* [Aim] From the records, pick out and copy each line containing "script".

* [Task input]
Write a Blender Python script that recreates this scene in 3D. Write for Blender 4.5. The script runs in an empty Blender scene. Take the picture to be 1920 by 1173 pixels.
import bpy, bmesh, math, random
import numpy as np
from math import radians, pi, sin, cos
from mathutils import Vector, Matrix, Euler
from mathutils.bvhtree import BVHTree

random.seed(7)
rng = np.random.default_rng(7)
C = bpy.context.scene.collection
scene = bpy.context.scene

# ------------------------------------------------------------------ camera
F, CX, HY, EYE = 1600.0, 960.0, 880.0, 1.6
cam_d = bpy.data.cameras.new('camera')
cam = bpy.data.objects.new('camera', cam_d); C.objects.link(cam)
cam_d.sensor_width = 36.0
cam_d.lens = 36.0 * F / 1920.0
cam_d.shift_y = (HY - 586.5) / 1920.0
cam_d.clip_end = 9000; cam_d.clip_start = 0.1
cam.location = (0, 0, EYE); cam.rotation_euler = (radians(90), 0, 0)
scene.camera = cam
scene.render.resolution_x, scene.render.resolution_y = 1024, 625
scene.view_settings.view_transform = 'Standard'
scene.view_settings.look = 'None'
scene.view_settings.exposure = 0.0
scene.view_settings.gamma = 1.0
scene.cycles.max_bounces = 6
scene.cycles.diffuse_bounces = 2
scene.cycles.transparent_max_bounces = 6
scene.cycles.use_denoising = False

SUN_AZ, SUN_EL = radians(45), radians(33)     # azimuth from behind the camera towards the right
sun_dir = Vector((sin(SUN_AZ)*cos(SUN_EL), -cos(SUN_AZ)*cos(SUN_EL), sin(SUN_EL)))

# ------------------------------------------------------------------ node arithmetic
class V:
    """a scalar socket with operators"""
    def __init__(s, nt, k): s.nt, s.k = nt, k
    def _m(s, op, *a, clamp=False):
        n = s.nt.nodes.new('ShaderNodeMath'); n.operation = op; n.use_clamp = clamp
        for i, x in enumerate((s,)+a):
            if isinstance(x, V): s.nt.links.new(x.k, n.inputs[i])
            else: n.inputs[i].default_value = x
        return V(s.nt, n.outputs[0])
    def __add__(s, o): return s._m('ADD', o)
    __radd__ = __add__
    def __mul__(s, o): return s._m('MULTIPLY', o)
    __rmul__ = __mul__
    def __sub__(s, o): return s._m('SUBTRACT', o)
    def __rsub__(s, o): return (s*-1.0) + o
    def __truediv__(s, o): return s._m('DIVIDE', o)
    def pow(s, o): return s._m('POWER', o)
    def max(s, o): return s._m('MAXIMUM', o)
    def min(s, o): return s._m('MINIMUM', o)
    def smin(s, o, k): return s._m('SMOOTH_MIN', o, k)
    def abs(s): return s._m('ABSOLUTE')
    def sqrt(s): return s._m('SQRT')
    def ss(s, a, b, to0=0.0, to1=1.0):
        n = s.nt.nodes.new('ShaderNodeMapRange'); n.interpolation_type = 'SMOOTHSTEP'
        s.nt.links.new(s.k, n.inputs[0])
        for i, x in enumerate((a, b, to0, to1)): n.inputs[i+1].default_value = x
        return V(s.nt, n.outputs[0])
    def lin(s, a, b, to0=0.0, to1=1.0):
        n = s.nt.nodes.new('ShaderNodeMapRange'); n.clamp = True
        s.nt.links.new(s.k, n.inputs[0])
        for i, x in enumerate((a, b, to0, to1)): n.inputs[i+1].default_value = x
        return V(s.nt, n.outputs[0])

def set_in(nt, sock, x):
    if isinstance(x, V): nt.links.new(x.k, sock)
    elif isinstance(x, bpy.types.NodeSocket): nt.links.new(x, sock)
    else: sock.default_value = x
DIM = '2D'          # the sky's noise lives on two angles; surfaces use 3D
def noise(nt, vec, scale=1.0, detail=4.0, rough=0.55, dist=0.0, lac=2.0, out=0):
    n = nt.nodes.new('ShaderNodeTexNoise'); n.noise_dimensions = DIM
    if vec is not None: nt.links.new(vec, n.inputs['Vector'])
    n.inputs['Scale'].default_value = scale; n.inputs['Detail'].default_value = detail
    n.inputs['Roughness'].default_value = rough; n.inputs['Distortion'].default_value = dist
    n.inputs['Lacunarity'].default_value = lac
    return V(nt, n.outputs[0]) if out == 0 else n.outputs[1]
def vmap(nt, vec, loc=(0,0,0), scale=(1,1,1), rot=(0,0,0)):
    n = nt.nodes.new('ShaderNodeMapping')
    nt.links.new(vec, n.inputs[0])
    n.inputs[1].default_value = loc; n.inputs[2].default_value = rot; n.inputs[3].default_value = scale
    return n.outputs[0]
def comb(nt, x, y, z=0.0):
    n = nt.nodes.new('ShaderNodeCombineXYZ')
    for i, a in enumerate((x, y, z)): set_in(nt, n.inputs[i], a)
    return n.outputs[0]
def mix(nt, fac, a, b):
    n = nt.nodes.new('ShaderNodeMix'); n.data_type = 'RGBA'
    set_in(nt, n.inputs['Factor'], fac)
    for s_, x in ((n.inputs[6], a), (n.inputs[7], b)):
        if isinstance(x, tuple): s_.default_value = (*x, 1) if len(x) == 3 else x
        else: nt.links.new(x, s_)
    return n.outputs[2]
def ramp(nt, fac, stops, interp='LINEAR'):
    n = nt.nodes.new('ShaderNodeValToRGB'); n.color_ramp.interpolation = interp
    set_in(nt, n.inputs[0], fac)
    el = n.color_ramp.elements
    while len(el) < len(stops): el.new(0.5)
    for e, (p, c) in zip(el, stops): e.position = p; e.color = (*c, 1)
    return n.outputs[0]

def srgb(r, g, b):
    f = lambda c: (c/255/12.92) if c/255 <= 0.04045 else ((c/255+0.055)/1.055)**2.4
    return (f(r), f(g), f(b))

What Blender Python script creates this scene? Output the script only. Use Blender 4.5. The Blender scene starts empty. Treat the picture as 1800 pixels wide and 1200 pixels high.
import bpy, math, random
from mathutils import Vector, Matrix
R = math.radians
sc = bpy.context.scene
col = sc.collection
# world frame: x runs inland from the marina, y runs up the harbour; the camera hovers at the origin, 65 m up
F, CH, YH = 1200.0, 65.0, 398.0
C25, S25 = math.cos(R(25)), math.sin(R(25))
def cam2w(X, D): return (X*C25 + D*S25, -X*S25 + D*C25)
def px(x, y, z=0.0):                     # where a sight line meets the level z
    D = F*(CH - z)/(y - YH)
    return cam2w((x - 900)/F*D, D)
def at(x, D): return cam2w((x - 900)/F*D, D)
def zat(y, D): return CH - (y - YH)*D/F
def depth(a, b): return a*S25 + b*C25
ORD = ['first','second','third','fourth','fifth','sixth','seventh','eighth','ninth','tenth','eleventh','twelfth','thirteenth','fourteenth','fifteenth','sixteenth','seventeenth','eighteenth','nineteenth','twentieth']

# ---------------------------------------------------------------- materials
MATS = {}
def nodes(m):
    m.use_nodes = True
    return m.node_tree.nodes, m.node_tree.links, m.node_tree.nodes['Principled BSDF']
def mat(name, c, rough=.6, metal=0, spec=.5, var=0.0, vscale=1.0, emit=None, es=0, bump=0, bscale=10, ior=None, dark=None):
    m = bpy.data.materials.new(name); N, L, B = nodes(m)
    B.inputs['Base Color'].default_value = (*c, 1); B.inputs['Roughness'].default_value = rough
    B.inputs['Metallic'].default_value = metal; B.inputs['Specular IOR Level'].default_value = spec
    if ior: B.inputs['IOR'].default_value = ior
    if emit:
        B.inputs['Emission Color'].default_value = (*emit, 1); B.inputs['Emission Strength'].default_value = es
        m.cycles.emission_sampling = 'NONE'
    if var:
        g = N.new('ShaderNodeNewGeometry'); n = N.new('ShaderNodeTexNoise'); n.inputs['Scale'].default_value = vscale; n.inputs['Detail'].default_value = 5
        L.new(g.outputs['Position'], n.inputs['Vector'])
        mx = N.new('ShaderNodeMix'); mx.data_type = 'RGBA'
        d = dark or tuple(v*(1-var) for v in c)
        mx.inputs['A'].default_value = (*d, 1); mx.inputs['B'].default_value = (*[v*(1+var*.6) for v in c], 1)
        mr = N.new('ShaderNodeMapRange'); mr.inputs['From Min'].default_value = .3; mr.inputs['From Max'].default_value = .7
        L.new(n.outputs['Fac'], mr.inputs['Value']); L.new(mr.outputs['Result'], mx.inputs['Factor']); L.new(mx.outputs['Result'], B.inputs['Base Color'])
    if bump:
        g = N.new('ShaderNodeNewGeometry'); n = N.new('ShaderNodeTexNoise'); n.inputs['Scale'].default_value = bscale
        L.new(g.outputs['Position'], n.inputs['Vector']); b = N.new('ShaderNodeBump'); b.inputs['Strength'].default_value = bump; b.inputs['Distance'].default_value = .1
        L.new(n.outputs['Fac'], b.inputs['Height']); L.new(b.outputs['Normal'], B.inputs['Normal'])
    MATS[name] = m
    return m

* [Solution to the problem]
Write a Blender Python script that recreates this scene in 3D. Write for Blender 4.5. The script runs in an empty Blender scene. Take the picture to be 1920 by 1173 pixels.
What Blender Python script creates this scene? Output the script only. Use Blender 4.5. The Blender scene starts empty. Treat the picture as 1800 pixels wide and 1200 pixels high.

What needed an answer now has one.